What you need to do.
Which lines below hold the word "Blender"? Report each one.

Recorded data.
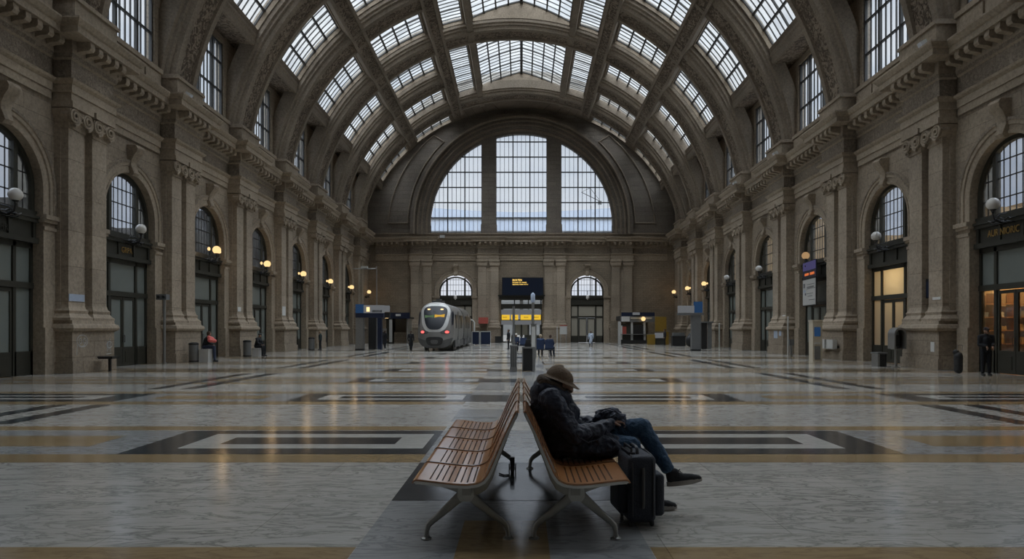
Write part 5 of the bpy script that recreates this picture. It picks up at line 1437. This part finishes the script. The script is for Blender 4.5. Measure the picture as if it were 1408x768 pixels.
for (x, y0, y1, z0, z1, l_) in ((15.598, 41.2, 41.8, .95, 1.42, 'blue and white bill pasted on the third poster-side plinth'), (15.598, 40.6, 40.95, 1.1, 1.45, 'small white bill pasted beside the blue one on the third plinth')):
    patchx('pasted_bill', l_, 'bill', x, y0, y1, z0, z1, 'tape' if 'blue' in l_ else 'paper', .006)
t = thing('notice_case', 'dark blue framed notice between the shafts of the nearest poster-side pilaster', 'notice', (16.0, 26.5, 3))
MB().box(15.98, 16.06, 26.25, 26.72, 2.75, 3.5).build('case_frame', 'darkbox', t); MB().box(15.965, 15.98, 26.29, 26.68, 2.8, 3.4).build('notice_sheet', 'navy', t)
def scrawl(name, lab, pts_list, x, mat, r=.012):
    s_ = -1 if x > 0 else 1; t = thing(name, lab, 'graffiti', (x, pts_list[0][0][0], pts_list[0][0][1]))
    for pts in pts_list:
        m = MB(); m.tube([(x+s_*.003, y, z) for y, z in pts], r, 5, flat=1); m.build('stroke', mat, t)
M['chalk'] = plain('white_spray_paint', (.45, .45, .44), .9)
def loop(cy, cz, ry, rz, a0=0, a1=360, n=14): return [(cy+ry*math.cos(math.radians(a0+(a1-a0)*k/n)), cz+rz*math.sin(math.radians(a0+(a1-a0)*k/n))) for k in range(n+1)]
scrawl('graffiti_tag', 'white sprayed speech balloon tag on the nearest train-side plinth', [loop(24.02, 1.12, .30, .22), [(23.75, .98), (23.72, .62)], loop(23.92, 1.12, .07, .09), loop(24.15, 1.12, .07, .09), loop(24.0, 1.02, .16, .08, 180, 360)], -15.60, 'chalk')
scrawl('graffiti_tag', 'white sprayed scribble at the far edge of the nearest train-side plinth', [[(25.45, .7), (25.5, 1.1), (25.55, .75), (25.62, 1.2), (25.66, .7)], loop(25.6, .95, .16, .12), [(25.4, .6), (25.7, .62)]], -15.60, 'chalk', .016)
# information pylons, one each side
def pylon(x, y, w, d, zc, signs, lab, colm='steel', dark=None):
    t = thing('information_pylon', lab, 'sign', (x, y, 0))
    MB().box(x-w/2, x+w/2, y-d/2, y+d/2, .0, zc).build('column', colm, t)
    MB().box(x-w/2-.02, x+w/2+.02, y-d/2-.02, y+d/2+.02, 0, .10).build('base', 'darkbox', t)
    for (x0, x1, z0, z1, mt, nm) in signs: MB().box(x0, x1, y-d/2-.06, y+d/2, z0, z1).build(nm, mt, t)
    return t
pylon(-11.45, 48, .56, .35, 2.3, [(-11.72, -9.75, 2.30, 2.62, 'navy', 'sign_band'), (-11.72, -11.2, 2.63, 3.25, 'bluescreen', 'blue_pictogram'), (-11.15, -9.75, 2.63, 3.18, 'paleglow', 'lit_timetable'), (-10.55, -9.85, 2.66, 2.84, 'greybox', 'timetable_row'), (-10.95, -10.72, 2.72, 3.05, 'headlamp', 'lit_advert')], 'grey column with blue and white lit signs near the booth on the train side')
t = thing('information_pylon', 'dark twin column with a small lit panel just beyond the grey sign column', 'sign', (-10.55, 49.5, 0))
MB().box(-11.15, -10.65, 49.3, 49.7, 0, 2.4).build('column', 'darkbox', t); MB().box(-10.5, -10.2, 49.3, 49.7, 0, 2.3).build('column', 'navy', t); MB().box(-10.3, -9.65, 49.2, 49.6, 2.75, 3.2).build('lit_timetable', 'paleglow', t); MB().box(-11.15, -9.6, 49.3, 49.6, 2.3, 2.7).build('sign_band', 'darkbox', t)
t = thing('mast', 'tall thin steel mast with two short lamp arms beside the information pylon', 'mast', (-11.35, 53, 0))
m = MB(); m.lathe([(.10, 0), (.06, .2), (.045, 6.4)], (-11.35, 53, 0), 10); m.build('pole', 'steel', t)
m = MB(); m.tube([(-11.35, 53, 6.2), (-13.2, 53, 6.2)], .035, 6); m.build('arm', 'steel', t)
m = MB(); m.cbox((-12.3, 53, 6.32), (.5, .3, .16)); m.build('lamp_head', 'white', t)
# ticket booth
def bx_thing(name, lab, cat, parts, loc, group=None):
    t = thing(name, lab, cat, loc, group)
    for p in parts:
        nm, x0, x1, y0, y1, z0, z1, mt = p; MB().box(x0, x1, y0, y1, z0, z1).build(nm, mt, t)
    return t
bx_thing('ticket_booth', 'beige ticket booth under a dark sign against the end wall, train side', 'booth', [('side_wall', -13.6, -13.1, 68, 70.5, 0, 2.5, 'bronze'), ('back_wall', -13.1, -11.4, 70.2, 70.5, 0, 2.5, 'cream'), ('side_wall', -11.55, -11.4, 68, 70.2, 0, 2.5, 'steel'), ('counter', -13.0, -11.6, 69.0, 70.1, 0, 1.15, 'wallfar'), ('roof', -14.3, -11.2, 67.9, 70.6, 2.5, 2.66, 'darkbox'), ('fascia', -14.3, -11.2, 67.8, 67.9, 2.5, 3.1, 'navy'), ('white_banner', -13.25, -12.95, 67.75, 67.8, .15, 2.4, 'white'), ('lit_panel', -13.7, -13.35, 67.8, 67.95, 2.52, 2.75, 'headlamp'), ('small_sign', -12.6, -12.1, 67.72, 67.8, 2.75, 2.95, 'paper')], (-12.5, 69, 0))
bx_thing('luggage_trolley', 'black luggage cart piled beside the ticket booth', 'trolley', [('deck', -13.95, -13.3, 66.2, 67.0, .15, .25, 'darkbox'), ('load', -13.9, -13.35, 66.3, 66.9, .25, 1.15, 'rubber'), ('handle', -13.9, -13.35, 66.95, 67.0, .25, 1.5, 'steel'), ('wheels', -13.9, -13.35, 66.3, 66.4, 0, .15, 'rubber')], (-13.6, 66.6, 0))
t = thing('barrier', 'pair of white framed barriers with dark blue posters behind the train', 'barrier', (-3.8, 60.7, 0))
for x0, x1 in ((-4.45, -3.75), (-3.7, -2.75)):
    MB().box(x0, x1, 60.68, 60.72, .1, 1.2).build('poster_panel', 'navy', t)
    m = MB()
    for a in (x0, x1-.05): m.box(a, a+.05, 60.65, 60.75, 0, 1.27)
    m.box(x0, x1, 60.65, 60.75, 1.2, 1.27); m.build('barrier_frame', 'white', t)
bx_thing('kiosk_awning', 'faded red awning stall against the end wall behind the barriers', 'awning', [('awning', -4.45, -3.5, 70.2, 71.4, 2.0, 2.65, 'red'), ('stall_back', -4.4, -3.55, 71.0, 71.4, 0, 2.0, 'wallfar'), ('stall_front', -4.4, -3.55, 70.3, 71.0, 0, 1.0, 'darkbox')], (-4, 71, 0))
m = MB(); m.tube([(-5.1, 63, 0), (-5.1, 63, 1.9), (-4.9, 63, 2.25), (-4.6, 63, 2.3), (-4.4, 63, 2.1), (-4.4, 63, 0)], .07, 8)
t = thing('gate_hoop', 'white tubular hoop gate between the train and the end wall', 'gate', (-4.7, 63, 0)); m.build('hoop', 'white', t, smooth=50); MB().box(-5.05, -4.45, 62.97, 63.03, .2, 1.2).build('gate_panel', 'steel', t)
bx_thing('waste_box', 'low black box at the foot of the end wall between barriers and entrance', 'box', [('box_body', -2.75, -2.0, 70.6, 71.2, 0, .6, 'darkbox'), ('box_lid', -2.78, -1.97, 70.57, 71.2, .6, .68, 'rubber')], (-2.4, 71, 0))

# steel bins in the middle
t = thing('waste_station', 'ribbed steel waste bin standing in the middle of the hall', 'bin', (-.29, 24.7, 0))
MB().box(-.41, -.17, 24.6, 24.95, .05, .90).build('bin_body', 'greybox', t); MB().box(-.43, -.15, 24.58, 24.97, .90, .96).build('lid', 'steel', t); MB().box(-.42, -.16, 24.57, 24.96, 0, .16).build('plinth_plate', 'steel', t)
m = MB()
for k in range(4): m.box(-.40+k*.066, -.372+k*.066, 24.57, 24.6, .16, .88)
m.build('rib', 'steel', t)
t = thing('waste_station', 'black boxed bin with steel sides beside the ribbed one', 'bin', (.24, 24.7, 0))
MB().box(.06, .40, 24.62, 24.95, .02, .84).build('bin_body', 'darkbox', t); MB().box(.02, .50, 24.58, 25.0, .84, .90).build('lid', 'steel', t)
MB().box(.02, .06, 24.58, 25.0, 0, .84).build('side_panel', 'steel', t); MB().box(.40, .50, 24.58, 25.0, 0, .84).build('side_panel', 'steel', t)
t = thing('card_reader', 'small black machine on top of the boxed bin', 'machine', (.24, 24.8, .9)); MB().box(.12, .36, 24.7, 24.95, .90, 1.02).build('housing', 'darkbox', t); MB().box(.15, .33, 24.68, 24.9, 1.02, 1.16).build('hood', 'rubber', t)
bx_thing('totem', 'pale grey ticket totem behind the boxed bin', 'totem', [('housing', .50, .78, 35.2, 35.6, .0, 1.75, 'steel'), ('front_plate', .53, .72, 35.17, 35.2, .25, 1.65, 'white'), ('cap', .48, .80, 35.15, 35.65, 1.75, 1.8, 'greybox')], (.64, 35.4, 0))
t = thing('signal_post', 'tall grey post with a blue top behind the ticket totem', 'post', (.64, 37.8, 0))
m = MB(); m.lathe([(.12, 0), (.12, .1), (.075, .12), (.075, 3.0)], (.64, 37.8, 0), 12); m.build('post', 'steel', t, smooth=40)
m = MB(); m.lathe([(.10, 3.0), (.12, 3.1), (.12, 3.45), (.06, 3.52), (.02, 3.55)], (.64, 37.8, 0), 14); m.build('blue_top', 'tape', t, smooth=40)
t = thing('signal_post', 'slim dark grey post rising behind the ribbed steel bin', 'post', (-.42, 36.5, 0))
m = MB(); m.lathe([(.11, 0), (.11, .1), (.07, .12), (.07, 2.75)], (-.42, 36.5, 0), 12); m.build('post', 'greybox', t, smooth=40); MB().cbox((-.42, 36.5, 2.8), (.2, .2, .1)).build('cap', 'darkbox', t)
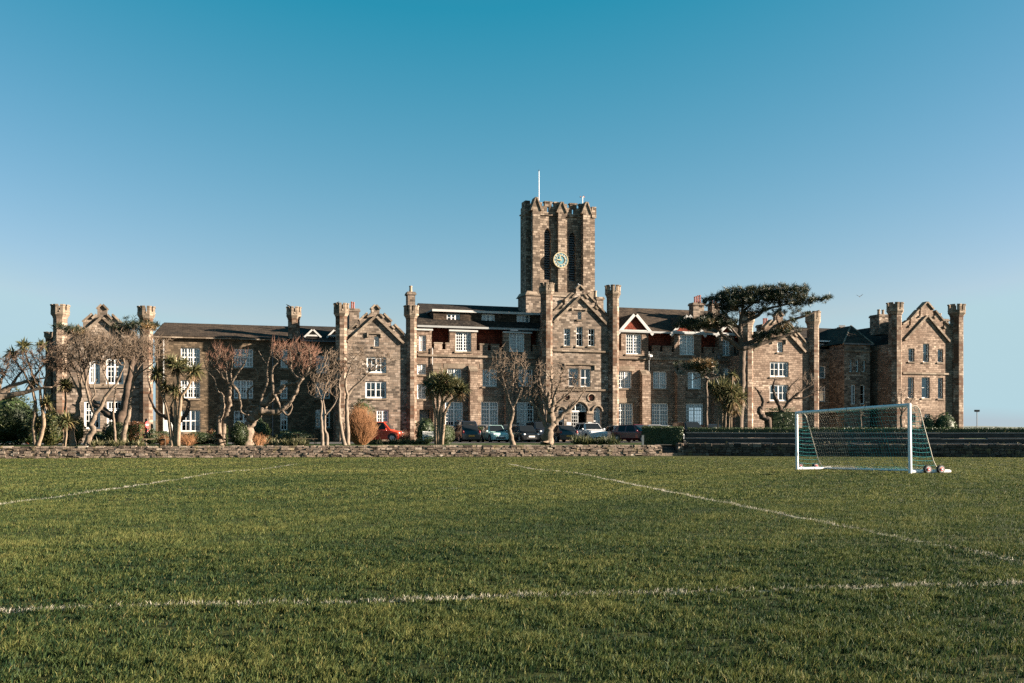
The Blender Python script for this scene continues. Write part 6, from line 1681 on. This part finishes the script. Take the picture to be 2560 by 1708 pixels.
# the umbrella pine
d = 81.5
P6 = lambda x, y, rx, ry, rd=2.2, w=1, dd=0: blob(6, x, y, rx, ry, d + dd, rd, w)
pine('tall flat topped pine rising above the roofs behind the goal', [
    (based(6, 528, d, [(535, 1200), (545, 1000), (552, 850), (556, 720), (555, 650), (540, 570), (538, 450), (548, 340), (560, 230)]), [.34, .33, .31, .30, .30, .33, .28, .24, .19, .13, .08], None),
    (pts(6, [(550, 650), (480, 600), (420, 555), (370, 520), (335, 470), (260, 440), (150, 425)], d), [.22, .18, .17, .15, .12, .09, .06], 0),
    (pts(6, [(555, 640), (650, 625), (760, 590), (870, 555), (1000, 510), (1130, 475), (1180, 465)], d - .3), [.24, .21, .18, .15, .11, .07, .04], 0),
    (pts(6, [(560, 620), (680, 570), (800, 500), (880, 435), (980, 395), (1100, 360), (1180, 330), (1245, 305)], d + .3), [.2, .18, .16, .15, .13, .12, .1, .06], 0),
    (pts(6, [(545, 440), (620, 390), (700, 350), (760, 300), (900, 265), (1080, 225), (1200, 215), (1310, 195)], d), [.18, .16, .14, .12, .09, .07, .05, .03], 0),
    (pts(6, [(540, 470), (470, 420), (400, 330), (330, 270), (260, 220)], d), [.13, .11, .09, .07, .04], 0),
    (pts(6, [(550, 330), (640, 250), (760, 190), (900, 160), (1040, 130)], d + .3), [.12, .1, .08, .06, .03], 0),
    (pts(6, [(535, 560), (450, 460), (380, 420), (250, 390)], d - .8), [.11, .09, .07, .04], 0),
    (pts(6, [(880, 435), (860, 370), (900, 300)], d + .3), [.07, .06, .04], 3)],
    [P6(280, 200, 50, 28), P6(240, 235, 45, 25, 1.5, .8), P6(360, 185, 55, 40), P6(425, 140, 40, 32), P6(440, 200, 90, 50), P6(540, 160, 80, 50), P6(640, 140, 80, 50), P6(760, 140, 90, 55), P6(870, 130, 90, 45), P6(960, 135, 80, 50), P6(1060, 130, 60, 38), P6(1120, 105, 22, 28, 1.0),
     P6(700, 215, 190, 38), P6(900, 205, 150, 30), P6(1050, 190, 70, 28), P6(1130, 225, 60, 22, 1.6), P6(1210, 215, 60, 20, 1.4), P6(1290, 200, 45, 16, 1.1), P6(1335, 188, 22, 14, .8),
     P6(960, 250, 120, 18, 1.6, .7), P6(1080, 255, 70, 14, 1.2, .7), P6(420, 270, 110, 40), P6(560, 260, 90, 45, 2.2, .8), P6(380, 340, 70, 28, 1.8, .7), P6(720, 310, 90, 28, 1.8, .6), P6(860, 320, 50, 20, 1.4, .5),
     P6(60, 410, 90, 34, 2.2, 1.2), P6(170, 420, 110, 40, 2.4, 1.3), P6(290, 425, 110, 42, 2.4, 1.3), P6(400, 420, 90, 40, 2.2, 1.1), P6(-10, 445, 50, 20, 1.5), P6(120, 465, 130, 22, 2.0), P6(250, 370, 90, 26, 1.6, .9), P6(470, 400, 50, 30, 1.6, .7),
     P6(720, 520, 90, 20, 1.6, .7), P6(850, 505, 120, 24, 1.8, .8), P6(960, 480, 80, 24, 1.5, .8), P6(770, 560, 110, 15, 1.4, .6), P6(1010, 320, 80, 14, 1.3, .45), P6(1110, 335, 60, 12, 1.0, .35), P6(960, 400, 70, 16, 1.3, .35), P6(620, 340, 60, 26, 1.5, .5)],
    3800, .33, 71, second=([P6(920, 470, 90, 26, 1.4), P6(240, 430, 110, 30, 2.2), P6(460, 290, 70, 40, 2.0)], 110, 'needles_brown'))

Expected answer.
Write part 5 of the bpy script that recreates this picture. It picks up at line 1437. This part finishes the script. The script is for Blender 4.5. Measure the picture as if it were 1408x768 pixels.
The Blender Python script for this scene continues. Write part 6, from line 1681 on. This part finishes the script. Take the picture to be 2560 by 1708 pixels.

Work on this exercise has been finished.